Large prints warping
Hello,
I am trying to print a custom designed, MMU chess board on my MK3S+. It's split into four parts, and each part essentially takes almost the entire printbed. I am printing with Inland PLA+ on the powder coated Prusa sheet. I have had many issues with warping on the corners of the print. My solution so far has been to increase the bed temperature, which has worked better, but I seem to have reached a breakover point where the corners are still warping some and now the middle is rising from the bed. The print takes about 20 hours, and usually for most of that the print is not warping, just closer to the end it does. I have used a 10 mm brim around the outside of the model.
How can I get a good, large and flat MMU print that does not warp?
Thanks.
RE: Large prints warping
I don't know about the MMU specifically (gave up on it) but I doubt it has any impact. It's just not easy to avoid warping on those large objects.
Assuming Live Z is well calibrated and the steel sheet is clean (using hot water and fragrant-free dish washing soap), here are a few approaches that have worked for me:
- You've tried Mickey Mouse ears on the corners/brim around the model.
- Slow down print speed.
- Use Layerneer Bed Weld ( https://www.amazon.com/Printer-Adhesive-Layerneer-Original-Filament/dp/B079984GV5/ ). You only need a thin layer.
- If you have design control over your part and it's possible considering the intended use, you can try to round the edges and/or add holes to the base of the model.
- Combination of above. Usually, brim/ears does the job, or some Layerneer if needed, but large, rectangular objects can be a challenge.
Formerly known on this forum as @fuchsr -- until all hell broke loose with the forum software...
RE: Large prints warping
Does PETG normally have a better time with large, flat prints on the powder coated sheet?
Also, is there any way to further customize brim from Prusaslicer other than brim width and inner/outer?
RE: Large prints warping
Hard to generalize. I sell a large model that I used to print with Sunlu PETG, and it took me a while to get warping under control. When I had problems sourcing that particular filament I switched to a different brand, Jarres, which I'd never used before. It's actually cheaper then Sunlu but it prints nicely and I haven't seen any of the warping issues. I guess my point is, there are many factors that can drive warping, including the brand of filament.
As far as the brim is concerned I don't think there are any other options in Prusaslicer . If I wanted a more sophisticated brim I'd design it into my model. Or you could try to use single (or multiple) layer high parts arranged around the model (which may work just fine with straight line models like parts of a chess board) which would give you more options. I haven't had the need to try anything more complex than Mickey Mouse ears myself so I can't speak from personal experience.
Formerly known on this forum as @fuchsr -- until all hell broke loose with the forum software...
RE:
I am currently printing and assembling what is best described as a homebrew laptop computer.
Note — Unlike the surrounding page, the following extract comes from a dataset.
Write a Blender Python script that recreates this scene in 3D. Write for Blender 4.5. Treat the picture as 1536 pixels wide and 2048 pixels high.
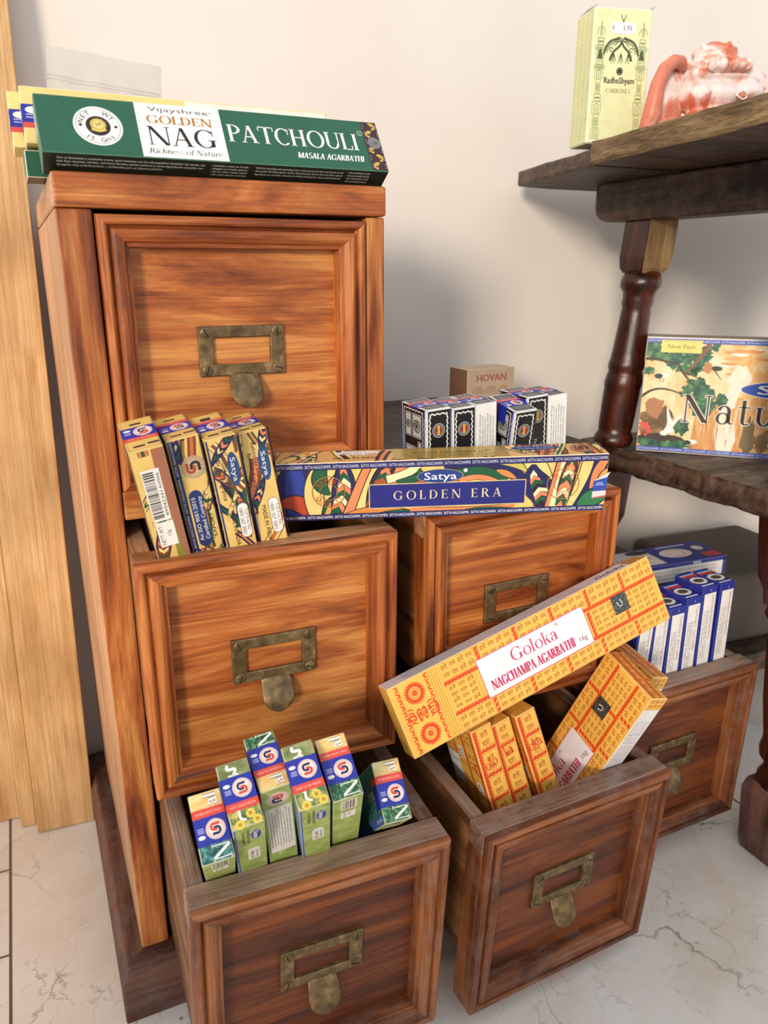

I'm doing this on an Ultimaker, not a Prusa, but the issues apply to both.
I'm currently trying to tweak things, using full-width test prints, to minimize warping. I am trying PLA, ABS, and ASA filaments. I would like to print with something more heat resistant than PLA, but so far the test prints with ABS/ASA show more of a tendency to warp. To give you an idea of size, the finished project will be 330mm wide (the absolute full width of the S5) and 237mm deep. (Thus no room for brim or ears.)
The piece I am having the issue with is the top piece that will hold the screen, and I would like to make this as thin as possible, meaning mostly hollow space for the screen assembly and that's what I think is mainly the cause of the warping issue.
In playing around with this, here are a few things I've concluded WRT warping.
1. Use an adhesion booster. I use the Layerneer cited above.
2. Don't OD on the 'elephant foot' compensation. I had this set a bit on the high side and on one ABS test print that obviously caused one of the corners to break away from the build plate. It created almost kind of a chamfer on the lowest layers.
3. I've found that a cubic infill pattern helps to control warping, as opposed to gyroid.
4. Ditto with increasing the infill percentage to 50% instead of the usual 15-20%.
5. (mainly for the ABS/ASA test prints) Preheat the machine and let it stabilize before launching the print. This is one of my practices for consistent quality ABS prints.
6. When the print is finished, let it cool, on the build plate, until it is almost room temperature before removing.
Now, to do if I can't get warping under control with the current design.
1. Increase the height to expand the full-height top side, above the hollow-out for the display, for additional strength to control warping.
2. (bite the bullet) Increase the overall thickness of the piece for greater strength and stability. (I want to keep it as thin as possible.)